Stamp duty residential tax receipts fell 27% to £8.6bn in the year to 2024 from the year before, stemming back to the turmoil of the Liz Truss mini-Budget, HMRC figures show.
“This decrease is due to a combination of a fall in transaction numbers and policy changes,” says the department.
The nil-rate tax threshold for all purchasers of residential property and first-time buyers increased in the September 2022 Liz Truss mini-Budget.
This affected only half of the 2022 to 2023 numbers compared with all of the data from 2023 to 2024.

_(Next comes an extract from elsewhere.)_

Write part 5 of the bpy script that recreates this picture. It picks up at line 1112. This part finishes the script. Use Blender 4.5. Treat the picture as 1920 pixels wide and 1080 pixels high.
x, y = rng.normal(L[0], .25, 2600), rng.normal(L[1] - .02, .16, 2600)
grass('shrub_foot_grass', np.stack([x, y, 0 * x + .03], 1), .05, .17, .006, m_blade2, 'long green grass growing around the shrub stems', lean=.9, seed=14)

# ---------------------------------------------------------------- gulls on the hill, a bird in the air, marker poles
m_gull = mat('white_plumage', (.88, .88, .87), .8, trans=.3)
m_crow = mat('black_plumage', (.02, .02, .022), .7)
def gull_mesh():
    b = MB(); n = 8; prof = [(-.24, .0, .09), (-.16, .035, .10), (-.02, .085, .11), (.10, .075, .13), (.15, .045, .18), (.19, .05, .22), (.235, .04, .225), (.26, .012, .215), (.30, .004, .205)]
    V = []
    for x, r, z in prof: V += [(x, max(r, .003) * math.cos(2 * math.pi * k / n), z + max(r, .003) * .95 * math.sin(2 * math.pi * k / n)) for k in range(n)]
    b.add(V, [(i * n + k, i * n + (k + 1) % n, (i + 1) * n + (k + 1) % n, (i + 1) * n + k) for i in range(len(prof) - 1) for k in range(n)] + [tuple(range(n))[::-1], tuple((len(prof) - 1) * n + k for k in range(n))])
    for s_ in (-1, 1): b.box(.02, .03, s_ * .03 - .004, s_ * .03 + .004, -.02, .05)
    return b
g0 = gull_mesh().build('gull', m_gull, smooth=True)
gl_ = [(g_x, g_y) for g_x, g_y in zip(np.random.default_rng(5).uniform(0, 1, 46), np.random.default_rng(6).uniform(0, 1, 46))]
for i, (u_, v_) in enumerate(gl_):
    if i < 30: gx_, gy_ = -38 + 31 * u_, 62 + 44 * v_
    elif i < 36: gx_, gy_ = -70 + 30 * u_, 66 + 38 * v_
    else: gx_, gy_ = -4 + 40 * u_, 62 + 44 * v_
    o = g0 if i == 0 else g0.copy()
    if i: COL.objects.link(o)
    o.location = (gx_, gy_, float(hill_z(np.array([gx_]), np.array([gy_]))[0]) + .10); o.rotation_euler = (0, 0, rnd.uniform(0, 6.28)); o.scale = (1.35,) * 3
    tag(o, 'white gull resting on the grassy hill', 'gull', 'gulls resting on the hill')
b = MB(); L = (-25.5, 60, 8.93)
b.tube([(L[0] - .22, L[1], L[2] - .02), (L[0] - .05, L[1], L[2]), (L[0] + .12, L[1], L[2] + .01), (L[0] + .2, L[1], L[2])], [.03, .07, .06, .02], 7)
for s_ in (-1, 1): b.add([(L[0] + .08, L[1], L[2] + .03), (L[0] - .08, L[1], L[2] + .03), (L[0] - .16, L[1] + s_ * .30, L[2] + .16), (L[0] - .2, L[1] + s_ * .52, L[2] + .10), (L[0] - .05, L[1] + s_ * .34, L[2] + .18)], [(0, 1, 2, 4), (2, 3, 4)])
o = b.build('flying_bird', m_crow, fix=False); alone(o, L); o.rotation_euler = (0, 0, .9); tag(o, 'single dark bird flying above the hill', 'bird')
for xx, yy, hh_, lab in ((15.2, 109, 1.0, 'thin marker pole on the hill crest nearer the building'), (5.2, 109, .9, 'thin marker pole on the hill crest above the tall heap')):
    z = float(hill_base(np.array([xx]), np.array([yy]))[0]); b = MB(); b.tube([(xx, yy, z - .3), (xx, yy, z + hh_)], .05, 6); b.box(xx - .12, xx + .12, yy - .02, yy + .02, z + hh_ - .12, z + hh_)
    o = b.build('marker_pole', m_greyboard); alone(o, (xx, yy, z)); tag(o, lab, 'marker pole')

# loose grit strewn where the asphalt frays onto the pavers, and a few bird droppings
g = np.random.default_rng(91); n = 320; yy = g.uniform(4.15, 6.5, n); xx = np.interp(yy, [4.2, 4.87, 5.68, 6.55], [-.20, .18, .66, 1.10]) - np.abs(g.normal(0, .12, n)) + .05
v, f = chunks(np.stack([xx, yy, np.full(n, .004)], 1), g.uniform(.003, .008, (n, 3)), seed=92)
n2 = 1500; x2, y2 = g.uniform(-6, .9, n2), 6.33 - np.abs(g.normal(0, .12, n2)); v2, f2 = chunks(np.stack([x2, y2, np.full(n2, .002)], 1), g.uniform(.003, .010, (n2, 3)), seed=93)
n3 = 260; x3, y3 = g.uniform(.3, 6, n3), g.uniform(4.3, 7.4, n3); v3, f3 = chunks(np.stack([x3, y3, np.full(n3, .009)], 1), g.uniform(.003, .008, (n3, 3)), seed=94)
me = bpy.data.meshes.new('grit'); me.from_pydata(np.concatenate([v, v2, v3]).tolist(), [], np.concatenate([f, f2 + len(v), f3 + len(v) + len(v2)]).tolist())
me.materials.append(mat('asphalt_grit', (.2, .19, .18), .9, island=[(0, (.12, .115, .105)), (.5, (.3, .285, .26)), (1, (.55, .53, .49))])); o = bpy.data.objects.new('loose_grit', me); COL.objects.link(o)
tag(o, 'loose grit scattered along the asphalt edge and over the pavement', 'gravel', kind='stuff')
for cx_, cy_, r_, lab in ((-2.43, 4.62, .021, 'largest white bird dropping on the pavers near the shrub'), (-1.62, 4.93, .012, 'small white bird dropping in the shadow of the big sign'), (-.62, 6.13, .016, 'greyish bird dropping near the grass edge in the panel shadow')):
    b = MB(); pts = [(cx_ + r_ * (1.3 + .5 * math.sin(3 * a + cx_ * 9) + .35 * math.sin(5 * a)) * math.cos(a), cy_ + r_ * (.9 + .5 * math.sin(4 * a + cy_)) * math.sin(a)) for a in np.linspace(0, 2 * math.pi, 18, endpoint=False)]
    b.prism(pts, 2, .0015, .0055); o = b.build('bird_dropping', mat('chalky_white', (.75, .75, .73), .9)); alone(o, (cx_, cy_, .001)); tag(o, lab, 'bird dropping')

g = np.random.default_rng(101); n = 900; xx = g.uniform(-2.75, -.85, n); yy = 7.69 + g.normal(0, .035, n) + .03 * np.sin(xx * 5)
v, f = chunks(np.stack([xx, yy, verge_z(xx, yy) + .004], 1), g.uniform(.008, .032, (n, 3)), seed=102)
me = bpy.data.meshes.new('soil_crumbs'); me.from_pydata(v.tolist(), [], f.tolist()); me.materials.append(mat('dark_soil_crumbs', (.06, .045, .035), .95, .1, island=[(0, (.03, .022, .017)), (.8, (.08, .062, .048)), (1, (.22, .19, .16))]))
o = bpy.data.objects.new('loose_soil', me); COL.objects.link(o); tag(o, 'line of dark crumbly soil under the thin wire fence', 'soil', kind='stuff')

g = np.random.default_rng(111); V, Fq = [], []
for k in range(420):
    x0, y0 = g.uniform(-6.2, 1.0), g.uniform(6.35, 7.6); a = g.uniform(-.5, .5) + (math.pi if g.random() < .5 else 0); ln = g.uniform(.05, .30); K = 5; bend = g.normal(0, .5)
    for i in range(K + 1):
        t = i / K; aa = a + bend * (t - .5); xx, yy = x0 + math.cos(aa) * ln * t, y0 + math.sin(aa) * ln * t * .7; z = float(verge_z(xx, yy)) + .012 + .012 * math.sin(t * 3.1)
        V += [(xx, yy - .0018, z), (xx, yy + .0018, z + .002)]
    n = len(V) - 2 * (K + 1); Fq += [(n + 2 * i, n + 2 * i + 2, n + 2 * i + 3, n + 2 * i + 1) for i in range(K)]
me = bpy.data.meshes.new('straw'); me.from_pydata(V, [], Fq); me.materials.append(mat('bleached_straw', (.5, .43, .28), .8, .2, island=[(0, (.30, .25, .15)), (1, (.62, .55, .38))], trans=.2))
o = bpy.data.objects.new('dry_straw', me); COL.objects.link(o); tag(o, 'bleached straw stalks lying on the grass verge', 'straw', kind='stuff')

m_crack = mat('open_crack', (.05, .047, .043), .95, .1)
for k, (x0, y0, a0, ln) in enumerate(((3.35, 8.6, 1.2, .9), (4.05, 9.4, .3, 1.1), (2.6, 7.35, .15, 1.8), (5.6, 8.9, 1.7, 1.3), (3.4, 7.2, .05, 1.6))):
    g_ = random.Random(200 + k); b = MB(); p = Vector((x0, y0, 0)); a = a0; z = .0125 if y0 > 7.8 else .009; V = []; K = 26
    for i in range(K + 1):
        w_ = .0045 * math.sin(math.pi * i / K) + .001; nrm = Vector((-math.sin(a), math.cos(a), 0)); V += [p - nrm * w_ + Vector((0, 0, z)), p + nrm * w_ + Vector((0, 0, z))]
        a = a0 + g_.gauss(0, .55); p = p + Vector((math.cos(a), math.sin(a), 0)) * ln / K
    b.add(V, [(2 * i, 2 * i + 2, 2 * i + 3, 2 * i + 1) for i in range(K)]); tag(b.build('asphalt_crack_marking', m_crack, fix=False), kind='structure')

HMRC says FTB transactions that benefitted from the tax relief tumbled by 44% to 113,100 in 2023 to 2024 compared to the year before, with an estimated £540m saved, down 24%.
It says: “Part of the decrease is explained by FTBs purchasing a property with a price below £250,000 no longer having to claim the relief from September 2022 onwards.”
Among higher rates on additional dwellings receipts, paid by landlords, there were 191,500 transactions in 2023 to 2024, down 20% on a year ago.
The tax take on these properties came in at £1.2bn, also 20% lower from the previous 12 months.
In the mini-Budget in September 2022, then Chancellor Kwasi Kwarteng announced that the 2% standard rate for residential properties for the part of the property price between £125,000 and £250,000 no longer applied.
He also raised the thresholds for FTB relief so that these purchases were completely exempt for the first £425,000 of the purchase price.
But in November 2022 the government, under then Chancellor Jeremy Hunt, said these changes would be temporary and would last until 31 March 2025.